Se para os lados do Missouri a corrupção, o tráfico e a pobreza invadiram os lares, na ensolarada Hollywood as coisas estão financeiramente melhores.
Stephen Dorff é Johnny Marco, um astro de filmes de ação em Um Lugar Qualquer (Somewhere), de Sofia Coppola.
Morador do legendário hotel Chateau Marmont, em Hollywood, o sujeito vive uma rotina de festas, bebedeira, shows de gêmeas loiras com roupas de tenistas dançando em postes libidinosos e passeios numa Ferrari sempre com o tanque cheio.
Em troca de tudo isso, ele tem que… Bem, tem que fazer nada.
Porém, como dizia a vovó, cabeça vazia é a casa do Diabo.
Johnny tem uma filha, Cleo (Elle Fanning). A partir de uma maior convivência com essa adolescente, ele acaba questionando alguns sólidos valores de seu sonho.
Toda a carga dramática do filme já é escancarada na sufocante sequência inicial, que mostra o ídolo dando voltas em um quarteirão com sua Ferrari.
Sem tomadas de tempo, sem ter para onde ir nem mesmo qualquer outro objetivo, de que vale continuar por aqui?
Johnny percebe que Hollywood está mais próxima de David Lynch do que de Steven Spielberg.
Ou ainda, ele parece ecoar o que Marlon Brando disse para Truman Capote em fenomenal artigo de 1956: “Essa coisa de ser um ator de sucesso. De que adianta, se não evolui para nada? Tudo bem, você é um sucesso. Pelo menos é aceito, é bem-vindo em todos os lugares. Mas é isso, não há nada além disso, não leva a lugar nenhum. Você está apenas sentado sobre uma pilha de doces acumulando grossas camadas de… de crosta”.
Parece que as coisas não mudaram muito por lá.
Tanto na gelada Missouri quanto na quente Califórnia, os personagens desses filmes vagam não mais atrás de um sonho, mas somente em busca de um motivo para continuar vivendo.

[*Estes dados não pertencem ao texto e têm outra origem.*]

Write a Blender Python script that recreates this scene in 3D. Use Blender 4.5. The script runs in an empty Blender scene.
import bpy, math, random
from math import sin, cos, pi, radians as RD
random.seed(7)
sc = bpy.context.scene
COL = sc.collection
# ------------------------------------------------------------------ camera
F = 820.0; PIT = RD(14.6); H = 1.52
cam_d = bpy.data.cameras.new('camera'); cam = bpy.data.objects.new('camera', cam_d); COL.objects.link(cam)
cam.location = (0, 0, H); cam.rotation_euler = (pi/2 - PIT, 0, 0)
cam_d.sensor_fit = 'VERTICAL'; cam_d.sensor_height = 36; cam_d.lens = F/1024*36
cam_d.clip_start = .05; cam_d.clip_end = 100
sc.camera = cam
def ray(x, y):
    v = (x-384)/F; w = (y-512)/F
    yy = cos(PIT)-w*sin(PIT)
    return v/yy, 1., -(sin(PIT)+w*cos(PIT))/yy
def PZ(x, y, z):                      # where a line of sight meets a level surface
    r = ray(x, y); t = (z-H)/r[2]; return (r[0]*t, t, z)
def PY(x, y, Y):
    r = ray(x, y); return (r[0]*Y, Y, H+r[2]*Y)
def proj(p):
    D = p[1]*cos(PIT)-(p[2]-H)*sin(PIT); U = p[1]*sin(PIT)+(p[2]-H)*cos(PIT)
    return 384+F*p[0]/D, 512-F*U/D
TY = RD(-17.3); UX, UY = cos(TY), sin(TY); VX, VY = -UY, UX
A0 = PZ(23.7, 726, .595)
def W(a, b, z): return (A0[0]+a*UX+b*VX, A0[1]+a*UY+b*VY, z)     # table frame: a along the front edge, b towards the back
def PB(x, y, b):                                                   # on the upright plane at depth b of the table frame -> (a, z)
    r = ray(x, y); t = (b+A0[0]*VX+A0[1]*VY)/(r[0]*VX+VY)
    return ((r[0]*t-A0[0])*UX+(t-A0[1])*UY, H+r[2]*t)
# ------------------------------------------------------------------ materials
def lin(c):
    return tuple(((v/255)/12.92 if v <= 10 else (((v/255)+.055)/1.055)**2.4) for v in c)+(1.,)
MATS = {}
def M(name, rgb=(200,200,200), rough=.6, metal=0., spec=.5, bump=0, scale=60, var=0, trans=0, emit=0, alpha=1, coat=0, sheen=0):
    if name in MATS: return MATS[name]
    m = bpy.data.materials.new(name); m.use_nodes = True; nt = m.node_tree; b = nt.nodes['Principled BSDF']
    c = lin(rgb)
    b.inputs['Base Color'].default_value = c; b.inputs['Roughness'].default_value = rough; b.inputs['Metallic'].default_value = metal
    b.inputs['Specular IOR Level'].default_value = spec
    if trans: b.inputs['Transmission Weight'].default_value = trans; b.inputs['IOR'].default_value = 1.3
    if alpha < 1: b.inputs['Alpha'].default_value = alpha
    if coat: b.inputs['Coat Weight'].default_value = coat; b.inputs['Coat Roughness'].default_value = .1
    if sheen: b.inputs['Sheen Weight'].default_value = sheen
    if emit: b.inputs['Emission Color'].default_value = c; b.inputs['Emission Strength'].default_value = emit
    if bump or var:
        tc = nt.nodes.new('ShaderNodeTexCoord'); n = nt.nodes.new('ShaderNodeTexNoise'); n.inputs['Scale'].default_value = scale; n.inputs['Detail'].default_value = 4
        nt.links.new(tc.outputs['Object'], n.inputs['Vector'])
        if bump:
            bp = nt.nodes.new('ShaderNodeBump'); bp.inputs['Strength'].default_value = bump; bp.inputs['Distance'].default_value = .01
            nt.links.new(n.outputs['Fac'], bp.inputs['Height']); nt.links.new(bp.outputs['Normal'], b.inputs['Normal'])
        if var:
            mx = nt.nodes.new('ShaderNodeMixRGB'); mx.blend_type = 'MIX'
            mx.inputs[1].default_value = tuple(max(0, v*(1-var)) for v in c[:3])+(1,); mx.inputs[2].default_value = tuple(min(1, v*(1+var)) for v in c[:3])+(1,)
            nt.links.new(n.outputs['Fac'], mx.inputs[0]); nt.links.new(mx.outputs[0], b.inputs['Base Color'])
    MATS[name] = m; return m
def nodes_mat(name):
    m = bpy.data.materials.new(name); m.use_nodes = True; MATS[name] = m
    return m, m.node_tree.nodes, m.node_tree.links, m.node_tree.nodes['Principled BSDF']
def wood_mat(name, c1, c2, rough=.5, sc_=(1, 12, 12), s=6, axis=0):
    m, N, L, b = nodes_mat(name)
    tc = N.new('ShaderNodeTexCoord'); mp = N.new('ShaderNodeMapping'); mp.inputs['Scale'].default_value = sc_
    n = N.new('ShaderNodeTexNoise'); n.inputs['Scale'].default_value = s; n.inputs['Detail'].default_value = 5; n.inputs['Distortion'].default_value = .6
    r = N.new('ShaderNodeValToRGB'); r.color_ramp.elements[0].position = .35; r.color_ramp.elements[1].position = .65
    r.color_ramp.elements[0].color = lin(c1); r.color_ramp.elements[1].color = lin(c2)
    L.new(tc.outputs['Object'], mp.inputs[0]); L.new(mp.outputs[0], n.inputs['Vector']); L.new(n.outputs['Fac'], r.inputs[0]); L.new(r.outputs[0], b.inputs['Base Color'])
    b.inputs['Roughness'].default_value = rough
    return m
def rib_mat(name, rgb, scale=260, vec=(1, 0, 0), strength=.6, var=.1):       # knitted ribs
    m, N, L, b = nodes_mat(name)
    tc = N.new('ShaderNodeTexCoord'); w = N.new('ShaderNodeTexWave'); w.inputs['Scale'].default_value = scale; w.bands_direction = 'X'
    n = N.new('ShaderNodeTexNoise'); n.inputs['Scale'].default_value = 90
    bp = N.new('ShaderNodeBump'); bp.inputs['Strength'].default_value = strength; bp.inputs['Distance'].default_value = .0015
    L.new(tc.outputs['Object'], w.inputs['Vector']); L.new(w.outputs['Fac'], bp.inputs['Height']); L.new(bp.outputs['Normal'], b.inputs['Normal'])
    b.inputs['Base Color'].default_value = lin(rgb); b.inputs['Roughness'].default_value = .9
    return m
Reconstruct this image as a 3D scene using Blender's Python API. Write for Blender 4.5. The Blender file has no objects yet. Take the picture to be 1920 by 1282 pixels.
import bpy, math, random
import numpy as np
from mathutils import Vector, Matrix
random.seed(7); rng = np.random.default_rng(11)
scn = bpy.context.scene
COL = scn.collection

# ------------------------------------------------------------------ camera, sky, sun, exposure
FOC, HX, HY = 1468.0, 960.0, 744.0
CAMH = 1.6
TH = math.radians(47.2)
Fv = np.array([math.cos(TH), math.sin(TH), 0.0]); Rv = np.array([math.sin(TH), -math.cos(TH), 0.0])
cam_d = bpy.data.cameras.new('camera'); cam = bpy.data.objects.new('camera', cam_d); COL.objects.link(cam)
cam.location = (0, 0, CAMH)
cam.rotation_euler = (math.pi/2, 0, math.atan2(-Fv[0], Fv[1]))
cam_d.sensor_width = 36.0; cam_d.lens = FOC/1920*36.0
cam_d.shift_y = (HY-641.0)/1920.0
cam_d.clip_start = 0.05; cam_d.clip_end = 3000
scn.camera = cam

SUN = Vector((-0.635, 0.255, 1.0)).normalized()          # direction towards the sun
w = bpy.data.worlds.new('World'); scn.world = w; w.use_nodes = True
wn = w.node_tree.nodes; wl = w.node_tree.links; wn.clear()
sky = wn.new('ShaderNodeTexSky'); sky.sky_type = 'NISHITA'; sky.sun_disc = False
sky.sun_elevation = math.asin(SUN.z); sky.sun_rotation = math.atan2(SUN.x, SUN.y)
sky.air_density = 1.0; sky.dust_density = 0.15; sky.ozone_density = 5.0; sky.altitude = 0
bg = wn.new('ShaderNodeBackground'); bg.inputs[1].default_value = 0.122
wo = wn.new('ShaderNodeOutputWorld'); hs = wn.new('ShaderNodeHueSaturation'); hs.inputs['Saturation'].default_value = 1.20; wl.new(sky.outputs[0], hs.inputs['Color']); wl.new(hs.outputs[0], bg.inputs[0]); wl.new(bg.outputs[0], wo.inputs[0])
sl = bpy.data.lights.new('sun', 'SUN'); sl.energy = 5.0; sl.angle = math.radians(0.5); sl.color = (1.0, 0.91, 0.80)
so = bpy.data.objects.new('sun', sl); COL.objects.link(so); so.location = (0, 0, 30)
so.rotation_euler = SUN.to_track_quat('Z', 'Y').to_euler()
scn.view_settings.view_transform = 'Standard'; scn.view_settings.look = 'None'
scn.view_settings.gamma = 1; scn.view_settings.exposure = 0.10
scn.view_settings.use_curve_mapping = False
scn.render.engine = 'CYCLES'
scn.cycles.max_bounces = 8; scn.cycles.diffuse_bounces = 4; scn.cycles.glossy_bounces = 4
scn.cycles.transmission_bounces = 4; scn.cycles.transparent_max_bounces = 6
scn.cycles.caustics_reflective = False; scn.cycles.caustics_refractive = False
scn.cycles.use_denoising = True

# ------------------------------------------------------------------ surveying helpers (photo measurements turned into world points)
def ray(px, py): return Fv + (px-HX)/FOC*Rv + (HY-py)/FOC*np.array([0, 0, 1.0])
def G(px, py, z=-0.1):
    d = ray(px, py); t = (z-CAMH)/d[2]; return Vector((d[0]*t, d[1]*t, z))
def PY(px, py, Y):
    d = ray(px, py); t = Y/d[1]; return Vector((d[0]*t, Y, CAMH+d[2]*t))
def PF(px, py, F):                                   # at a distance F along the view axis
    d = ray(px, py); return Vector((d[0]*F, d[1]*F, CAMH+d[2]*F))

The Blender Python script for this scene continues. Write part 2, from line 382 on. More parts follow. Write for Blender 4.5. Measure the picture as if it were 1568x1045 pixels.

Mas, se serve de alento, as garotas que dirigiram essas duas luminosas obras ainda acreditam em algo. Os finais nos lembram que o cinema pode mostrar alguma luz no fim da história.
UM TRAILER
Então vamos para um divertido pesadelo. Vem aí Pânico 4, de Wes Craven. Sempre metalingüístico e hilário, essa série de filmes de terror prova a criatividade sem fim dos roteiristas. Será possível surpreender? Se antes as referências já dominavam tudo, imaginem na quarta parte e nesta nova década, em que tudo parece ser plágio e imitação.